Real life is much, much messier. I don't follow any real routine these days. I'm totally at the mercy of whatever is due. I feel lucky to get in twenty minutes of exercise. I constantly feel a sense of nervousness (left over from the Year of Hell) that has yet to drain completely away. I feel skittish much of the time (the cough that never went away after I got sick doesn't help). Some days I'm left with only the vague conviction to finish, because I started this venture only to make the second half of my life better than the first. But yesterday was just One Of Those Days that left me feeling like the dream is receding. I felt like a person stranded on a desert island, watching the only rescue ship she's likely to see completely miss her and disappear over the horizon.
But today is a new day. I get to compose to my heart's content. It always amazes me how much a good night's sleep helps my perspective.
With tea in hand, I salute those who are silently or not so silently cheering me on.
Ever onward . . .
5 comments:
I'm cheering you on Freddie. Mostly silently but I'm doing it. (How do you do a silent cheer by the way? I see it mostly as an encouraging thumbs up sign.)
Go, baby, go!
Thanks, Fairy! It was you and Robin and K and Whirl I was thinking of as the not-so-silent. Naturally, I don't know who anyone else may be because they're . . . silent.

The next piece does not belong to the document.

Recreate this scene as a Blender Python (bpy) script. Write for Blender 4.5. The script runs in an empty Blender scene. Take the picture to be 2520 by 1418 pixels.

Cheering ensues. I keep trying to get up at 4:30 to write, but I've gotten out of the habit. (Help! My habit has fallen and I can't get it up!)
Get up, habit.
Getting up at 4:30 only suits me when I can't sleep. Indeed, I've had periods where I wake up at 4:30 a.m. due to stress. But lately, even though I do wake up then or at 5 a.m. or whatever, I usually drift back off to sleep for another four hours. I'm hardly becoming nocturnal; most nights I'm in bed by 10:30 p.m. Last night, for example, I slept for a good twelve or thirteen hours, waking only to find it was already past 9 and D was on his way out the door.